→ Task instructions
Pick out every line of the entries below where "scene" occurs, and copy those lines.
◆ ◆ ◆ ◆ ◆
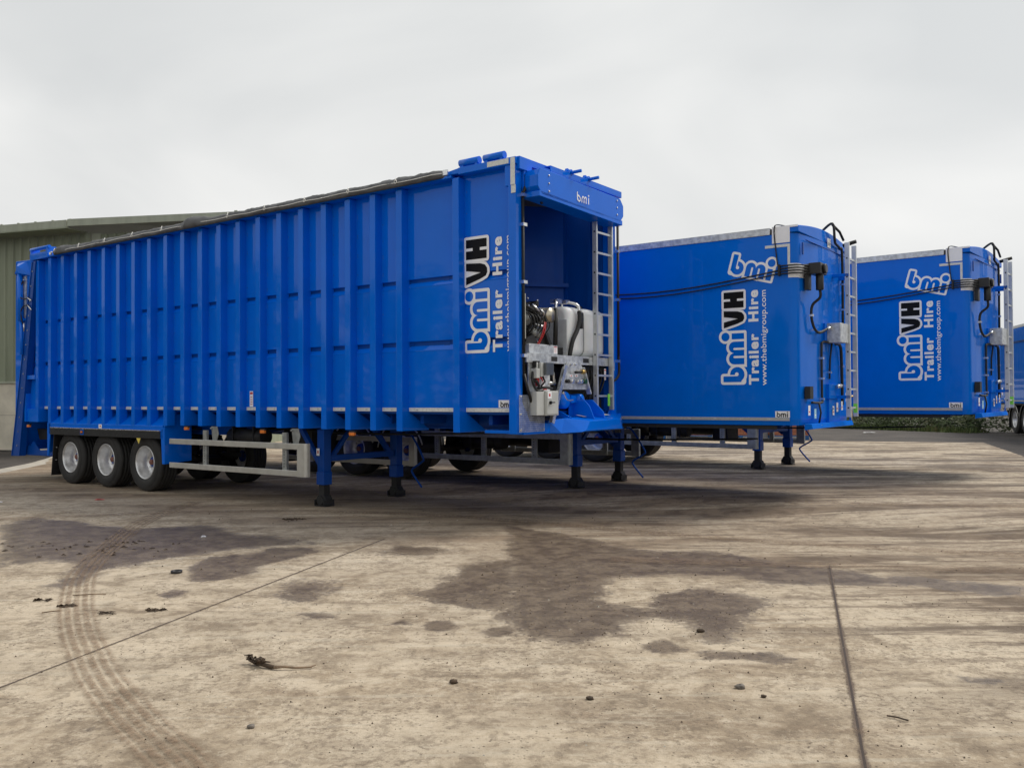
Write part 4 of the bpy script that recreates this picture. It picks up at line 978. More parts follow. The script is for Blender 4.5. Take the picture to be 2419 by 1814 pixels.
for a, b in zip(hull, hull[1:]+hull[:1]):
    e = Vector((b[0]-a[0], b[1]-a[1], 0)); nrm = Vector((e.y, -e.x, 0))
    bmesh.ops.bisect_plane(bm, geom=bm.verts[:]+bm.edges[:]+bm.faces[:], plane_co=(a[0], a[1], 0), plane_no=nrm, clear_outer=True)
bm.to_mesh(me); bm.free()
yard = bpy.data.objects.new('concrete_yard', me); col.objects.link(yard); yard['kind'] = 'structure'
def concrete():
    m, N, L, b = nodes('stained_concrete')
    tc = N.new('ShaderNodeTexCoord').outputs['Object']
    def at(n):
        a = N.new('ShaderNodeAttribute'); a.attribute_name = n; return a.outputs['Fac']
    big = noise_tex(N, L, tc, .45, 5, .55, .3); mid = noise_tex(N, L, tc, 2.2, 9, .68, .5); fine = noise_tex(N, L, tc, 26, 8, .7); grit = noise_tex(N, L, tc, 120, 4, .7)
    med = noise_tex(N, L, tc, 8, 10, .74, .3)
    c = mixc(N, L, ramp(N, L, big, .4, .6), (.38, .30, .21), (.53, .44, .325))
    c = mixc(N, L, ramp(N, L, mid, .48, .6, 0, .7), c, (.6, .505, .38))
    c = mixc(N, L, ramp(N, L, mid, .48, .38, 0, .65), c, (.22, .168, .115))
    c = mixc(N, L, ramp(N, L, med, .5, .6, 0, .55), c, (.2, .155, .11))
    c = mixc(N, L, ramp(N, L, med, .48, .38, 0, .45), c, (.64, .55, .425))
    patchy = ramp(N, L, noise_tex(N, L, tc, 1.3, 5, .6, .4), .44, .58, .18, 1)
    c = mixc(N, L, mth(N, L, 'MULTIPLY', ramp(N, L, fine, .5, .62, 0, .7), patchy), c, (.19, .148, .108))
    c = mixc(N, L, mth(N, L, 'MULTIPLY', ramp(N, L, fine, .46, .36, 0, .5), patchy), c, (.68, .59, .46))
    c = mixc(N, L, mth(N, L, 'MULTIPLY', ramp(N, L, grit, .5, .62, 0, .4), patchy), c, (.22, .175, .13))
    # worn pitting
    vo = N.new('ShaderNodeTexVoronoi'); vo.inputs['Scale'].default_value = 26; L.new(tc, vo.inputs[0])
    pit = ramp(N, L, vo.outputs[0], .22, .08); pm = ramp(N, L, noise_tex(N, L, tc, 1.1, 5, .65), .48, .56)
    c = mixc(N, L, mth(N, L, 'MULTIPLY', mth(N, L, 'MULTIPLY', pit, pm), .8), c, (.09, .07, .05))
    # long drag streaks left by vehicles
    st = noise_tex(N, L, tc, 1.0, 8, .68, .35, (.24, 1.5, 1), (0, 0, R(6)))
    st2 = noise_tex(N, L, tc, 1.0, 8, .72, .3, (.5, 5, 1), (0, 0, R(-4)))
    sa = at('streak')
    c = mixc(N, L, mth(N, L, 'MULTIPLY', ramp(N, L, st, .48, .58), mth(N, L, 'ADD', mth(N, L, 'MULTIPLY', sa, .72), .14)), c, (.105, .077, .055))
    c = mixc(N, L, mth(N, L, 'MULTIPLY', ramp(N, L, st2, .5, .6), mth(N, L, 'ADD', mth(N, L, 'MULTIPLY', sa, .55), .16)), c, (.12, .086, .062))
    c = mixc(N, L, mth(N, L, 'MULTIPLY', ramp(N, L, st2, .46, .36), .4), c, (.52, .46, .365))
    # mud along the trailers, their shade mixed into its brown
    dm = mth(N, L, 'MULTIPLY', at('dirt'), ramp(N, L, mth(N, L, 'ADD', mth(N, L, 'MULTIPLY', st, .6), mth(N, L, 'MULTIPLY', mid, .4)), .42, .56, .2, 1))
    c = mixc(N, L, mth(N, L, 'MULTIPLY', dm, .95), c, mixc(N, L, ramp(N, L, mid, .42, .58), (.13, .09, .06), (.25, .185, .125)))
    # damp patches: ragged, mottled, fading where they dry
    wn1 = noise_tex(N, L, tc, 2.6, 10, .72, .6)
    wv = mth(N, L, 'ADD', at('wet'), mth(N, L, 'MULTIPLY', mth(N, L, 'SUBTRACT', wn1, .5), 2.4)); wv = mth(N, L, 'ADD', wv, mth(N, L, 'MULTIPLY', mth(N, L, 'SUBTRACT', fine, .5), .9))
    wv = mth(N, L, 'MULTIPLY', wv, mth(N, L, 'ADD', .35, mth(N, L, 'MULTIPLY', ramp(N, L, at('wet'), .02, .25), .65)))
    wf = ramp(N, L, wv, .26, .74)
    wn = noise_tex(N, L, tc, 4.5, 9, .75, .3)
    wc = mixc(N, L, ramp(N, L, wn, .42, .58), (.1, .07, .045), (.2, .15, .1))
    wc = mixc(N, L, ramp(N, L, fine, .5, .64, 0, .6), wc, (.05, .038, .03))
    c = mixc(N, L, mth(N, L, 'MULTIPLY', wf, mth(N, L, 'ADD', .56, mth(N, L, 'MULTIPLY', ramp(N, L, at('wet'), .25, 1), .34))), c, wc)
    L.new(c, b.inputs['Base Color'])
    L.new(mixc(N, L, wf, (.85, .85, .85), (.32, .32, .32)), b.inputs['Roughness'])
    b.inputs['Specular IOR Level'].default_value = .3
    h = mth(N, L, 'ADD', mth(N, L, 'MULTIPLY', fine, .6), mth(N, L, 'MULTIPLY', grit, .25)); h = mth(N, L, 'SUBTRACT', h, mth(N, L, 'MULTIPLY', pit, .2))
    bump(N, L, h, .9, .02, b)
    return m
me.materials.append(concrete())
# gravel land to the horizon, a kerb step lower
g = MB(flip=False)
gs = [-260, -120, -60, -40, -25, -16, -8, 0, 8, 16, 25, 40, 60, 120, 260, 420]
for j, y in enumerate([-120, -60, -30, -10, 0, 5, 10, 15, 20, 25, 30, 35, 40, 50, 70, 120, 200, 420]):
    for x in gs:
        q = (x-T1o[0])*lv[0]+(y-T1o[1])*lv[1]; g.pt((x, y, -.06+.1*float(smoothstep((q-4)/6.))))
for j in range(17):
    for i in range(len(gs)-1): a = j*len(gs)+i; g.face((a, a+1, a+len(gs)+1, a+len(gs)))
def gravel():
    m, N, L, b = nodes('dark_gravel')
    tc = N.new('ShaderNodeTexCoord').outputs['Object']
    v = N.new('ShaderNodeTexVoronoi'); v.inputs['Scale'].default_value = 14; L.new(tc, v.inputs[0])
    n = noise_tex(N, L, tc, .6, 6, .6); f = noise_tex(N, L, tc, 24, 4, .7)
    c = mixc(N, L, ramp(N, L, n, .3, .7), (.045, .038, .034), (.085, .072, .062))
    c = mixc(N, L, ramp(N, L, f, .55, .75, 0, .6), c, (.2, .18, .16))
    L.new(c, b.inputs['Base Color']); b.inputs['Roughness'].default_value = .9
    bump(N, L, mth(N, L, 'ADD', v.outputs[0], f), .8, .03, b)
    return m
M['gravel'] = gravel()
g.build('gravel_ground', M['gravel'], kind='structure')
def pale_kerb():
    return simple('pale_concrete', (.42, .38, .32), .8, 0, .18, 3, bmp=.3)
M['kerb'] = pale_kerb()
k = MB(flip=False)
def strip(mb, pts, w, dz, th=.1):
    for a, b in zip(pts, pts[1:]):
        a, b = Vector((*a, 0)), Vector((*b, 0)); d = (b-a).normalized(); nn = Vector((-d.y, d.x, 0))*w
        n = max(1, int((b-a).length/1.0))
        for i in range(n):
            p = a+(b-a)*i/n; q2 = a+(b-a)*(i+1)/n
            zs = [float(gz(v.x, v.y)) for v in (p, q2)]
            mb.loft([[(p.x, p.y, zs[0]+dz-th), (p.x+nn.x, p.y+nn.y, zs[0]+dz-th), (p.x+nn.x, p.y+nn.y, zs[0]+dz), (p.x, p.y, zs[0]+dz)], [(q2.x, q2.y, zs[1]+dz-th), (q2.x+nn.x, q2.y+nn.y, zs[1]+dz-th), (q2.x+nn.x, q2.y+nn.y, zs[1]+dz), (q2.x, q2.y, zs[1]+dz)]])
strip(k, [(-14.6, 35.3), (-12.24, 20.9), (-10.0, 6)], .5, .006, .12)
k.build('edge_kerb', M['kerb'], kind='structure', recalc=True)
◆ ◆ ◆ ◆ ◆
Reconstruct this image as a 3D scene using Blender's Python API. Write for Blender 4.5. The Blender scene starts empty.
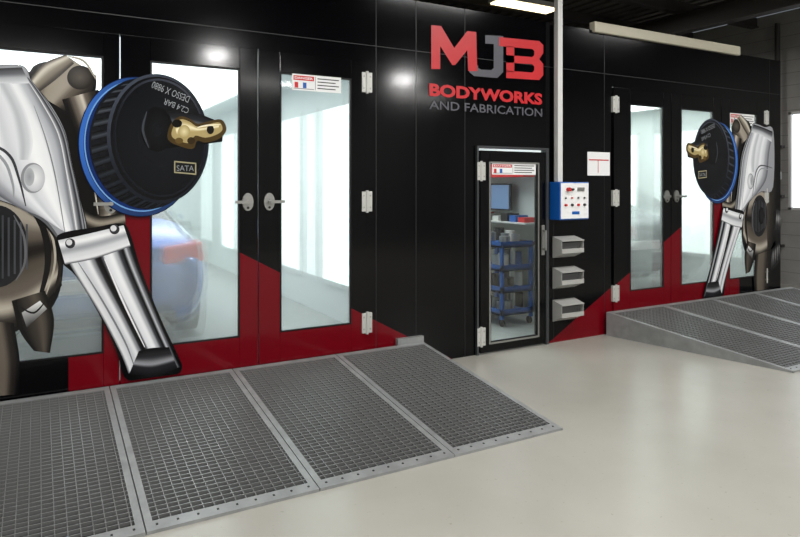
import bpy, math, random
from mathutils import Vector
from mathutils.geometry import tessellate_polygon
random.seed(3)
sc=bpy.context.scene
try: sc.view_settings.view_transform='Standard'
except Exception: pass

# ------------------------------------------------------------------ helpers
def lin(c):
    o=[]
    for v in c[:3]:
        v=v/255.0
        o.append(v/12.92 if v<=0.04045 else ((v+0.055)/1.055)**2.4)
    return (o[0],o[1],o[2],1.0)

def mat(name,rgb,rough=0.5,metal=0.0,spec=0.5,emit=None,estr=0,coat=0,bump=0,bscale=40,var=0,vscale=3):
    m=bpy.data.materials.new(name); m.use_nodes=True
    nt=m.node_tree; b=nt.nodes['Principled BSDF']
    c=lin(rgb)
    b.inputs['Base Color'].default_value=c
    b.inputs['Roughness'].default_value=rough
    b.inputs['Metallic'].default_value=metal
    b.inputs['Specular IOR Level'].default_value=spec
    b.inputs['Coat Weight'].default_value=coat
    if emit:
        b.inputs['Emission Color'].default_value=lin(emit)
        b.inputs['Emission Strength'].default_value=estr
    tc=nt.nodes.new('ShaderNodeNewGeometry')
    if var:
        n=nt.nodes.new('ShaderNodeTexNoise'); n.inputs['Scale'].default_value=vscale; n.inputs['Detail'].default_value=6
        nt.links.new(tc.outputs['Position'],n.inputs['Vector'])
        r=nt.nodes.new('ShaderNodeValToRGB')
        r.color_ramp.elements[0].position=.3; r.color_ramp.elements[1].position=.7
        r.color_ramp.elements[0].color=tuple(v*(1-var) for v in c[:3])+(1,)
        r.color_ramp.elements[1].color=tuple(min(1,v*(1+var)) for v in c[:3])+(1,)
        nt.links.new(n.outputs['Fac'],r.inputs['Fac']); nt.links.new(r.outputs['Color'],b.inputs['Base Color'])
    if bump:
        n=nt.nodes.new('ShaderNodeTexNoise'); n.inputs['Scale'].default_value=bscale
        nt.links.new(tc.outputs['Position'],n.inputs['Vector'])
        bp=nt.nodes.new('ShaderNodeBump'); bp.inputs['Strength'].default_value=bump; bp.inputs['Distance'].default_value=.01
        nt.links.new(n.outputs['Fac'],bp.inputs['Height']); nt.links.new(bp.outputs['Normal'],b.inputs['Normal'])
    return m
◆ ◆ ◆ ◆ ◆
→ Correct response
Reconstruct this image as a 3D scene using Blender's Python API. Write for Blender 4.5. The Blender scene starts empty.
sc=bpy.context.scene